I know Jessica’s writing from Literary Mama, of course, but also from her work editing the gorgeous anthology, About What Was Lost. EnLIGHTened is part memoir – a journal of her struggles with weight and the emotionally unhealthy family dynamic that contributed to her eating issues —part gentle how-to. She is so honest in her writing about her past (starting with the confession that her childhood nickname was the mean “Bubble Berger” because of the extra layer of fat she carried), that a reader is immediately sympathetic and open to her advice. The book is practical and pragmatic, full of diagrams of yoga poses, recipes, and sutras (both in Sanskrit and in English); she is so convinced of the benefits of her path that she offers a reader lots of ways to join her, and the result is friendly, charming, and accessible. I may not go as far as she does in her low-fat diet (I’m lucky not to have weight issues), but she makes me think twice about the ice cream in my freezer, or at least consider serving myself a much smaller scoop.

I figured I would read her book the way I do books by Michael Pollan or Barbara Kingsolver (books with which enLIGHTened shares some thinking): I am a member of her choir – I am a vegetarian, organic food-buying, yoga-aspiring writer – but as such, I try to be extra-sensitive to preaching, proselytizing and didacticism. So I’m happy to report that whenever she strays into potential eye-rolling territory, she pokes a little fun at herself. For instance, in the chapter on purity and cleanliness, she describes attending a retreat in which she was led through a thirty-minute exercise in “conscious sipping:”

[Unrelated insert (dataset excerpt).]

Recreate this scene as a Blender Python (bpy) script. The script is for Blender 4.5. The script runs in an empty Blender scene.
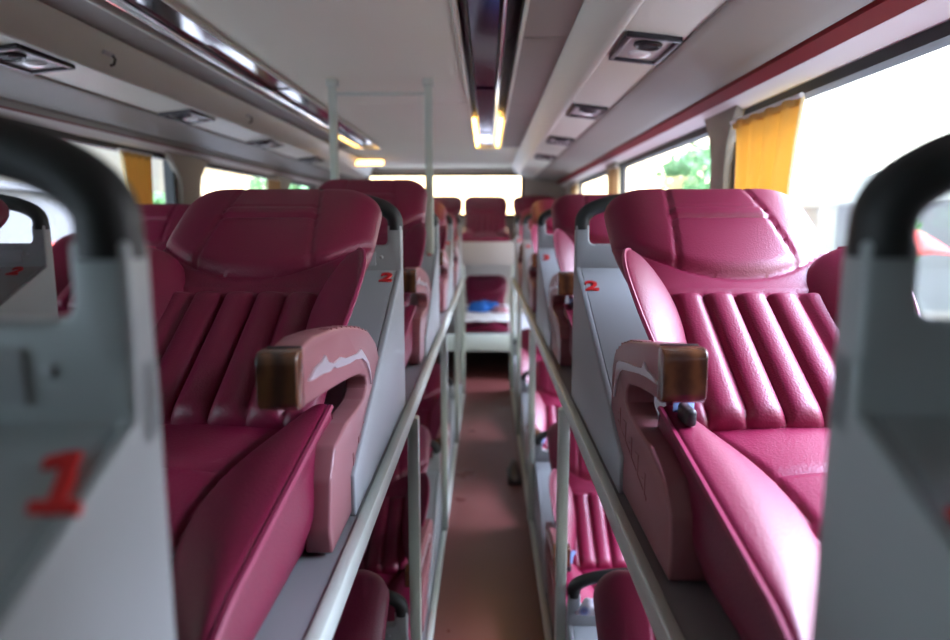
import bpy, bmesh, math, random
from mathutils import Vector, Matrix

random.seed(7)
sc = bpy.context.scene
COL = sc.collection
PI = math.pi

# ------------------------------------------------------------------ camera
F_PX = 680.0
PITCH = math.atan(99 / 680.0)
YAW = math.atan(12 / 680.0 * math.cos(PITCH))
cam_d = bpy.data.cameras.new('camera')
cam_d.sensor_fit = 'HORIZONTAL'
cam_d.sensor_width = 36.0
cam_d.lens = F_PX / 950.0 * 36.0
cam_d.clip_start = 0.02
cam_d.clip_end = 200
cam_d.dof.use_dof = True
cam_d.dof.focus_distance = 1.25
cam_d.dof.aperture_fstop = 2.3
cam = bpy.data.objects.new('camera', cam_d)
cam.location = (0, 0, 1.5)
cam.rotation_euler = (PI / 2 - PITCH, 0, YAW)
COL.objects.link(cam)
sc.camera = cam

# ------------------------------------------------------------------ sky, exposure
SKY_RIGHT, SKY_LEFT, GLOW, SKY_REAR = 12.0, 1.15, 140.0, 9.0
w = bpy.data.worlds.new('sky')
sc.world = w
w.use_nodes = True
nt = w.node_tree
nt.nodes.clear()
out = nt.nodes.new('ShaderNodeOutputWorld')
bg = nt.nodes.new('ShaderNodeBackground')
tc = nt.nodes.new('ShaderNodeTexCoord')
sep = nt.nodes.new('ShaderNodeSeparateXYZ')
mr = nt.nodes.new('ShaderNodeMapRange')
mr.inputs[1].default_value = 0.0
mr.inputs[2].default_value = 0.7
mr.inputs[3].default_value = SKY_LEFT
mr.inputs[4].default_value = SKY_RIGHT
nt.links.new(tc.outputs['Generated'], sep.inputs[0])
nt.links.new(sep.outputs[0], mr.inputs[0])
# broad glow of the hazy sun high on the right
dot = nt.nodes.new('ShaderNodeVectorMath')
dot.operation = 'DOT_PRODUCT'
dot.inputs[1].default_value = Vector((.68, .10, .73)).normalized()
nt.links.new(tc.outputs['Generated'], dot.inputs[0])
cl = nt.nodes.new('ShaderNodeMath')
cl.operation = 'MAXIMUM'
cl.inputs[1].default_value = 0
nt.links.new(dot.outputs['Value'], cl.inputs[0])
pw_ = nt.nodes.new('ShaderNodeMath')
pw_.operation = 'POWER'
pw_.inputs[1].default_value = 14
nt.links.new(cl.outputs[0], pw_.inputs[0])
ml = nt.nodes.new('ShaderNodeMath')
ml.operation = 'MULTIPLY'
ml.inputs[1].default_value = GLOW
nt.links.new(pw_.outputs[0], ml.inputs[0])
bg2 = nt.nodes.new('ShaderNodeBackground')
bg2.inputs['Color'].default_value = (0.62, 0.67, 1.0, 1)
nt.links.new(ml.outputs[0], bg2.inputs['Strength'])
nt.links.new(mr.outputs[0], bg.inputs['Strength'])
bg.inputs['Color'].default_value = (1.0, 0.98, 0.95, 1)
add = nt.nodes.new('ShaderNodeAddShader')
nt.links.new(bg.outputs[0], add.inputs[0])
nt.links.new(bg2.outputs[0], add.inputs[1])
# warmer, brighter sky low behind the rear window
mr2 = nt.nodes.new('ShaderNodeMapRange')
mr2.inputs[1].default_value = 0.90
mr2.inputs[2].default_value = 0.99
mr2.inputs[3].default_value = 0.0
mr2.inputs[4].default_value = SKY_REAR
nt.links.new(sep.outputs[1], mr2.inputs[0])
bg3 = nt.nodes.new('ShaderNodeBackground')
bg3.inputs['Color'].default_value = (1.0, 0.68, 0.34, 1)
nt.links.new(mr2.outputs[0], bg3.inputs['Strength'])
add2 = nt.nodes.new('ShaderNodeAddShader')
nt.links.new(add.outputs[0], add2.inputs[0])
nt.links.new(bg3.outputs[0], add2.inputs[1])
# cool sky patch ahead on the left, added to light the near left shell
dot4 = nt.nodes.new('ShaderNodeVectorMath')
dot4.operation = 'DOT_PRODUCT'
dot4.inputs[1].default_value = Vector((-.72, -.66, .2)).normalized()
nt.links.new(tc.outputs['Generated'], dot4.inputs[0])
mr4 = nt.nodes.new('ShaderNodeMapRange')
mr4.inputs[1].default_value = 0.80
mr4.inputs[2].default_value = 1.0
mr4.inputs[3].default_value = 0.0
mr4.inputs[4].default_value = 8.0
nt.links.new(dot4.outputs['Value'], mr4.inputs[0])
bg4 = nt.nodes.new('ShaderNodeBackground')
bg4.inputs['Color'].default_value = (0.62, 0.84, 1.0, 1)
nt.links.new(mr4.outputs[0], bg4.inputs['Strength'])
add4 = nt.nodes.new('ShaderNodeAddShader')
nt.links.new(add2.outputs[0], add4.inputs[0])
nt.links.new(bg4.outputs[0], add4.inputs[1])
nt.links.new(add4.outputs[0], out.inputs[0])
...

“It was unnerving to drink so slowly. After all, I was used to downing a juice while talking on the phone or blow-drying my hair or driving my car or checking my e-mail. Plus, I was already hungry and it was only the first morning. “What do you want out of the next sip?” Alison asked. I wanted to be comforted, I wanted to be filled. (To be honest, I wanted a grilled cheese sandwich.)”

Later in the same chapter, she writes, “If you eat healthy and low-fat most of the time, you can splurge on the occasional more-indulgent foods.” I perked up, wondering what would count as indulgent for someone who bemoans her previously unenlightened nightly snack of Cheerios and chocolate chips (please! My indulgent snack is a bowl of melted peanut butter, topped with vanilla ice cream, granola, and chocolate syrup.) So she continues, “On a weekend—not every weekend, but on the occasional Sunday—Neil and I will go out for whole wheat organic pizza made with hormone-free cheese (I know, I live on the edge).” If she’s living on the edge, even my decent diet puts me over the cliff, but that’s fine. The point here is not that you slavishly follow every tenet she outlines here –I agree with her that we’d probably be healthier if we did, but I certainly can’t – but she offers a great menu from which you can choose.

Yesterday I finished reading enLIGHTened and then washed off my old yoga mat and rolled it out next to the bed. This morning I was already awake when the alarm clock went off, having been woken at 5 by my 7 year-old climbing into bed next to me. At the sound of the alarm, my almost-4 year old thundered down the hall and climbed in, too. I extricated myself from the warm pile and stood on the mat a moment, groggily collecting myself in tadasana (mountain pose) before stretching my arms up over my head and bending one leg at the knee in vrksasana. The boys giggled from their cozy nest, but tomorrow I’ll encourage them to come join me. Now I know this is the perfect way to start the day, and I’m grateful to enLIGHTend for reminding me.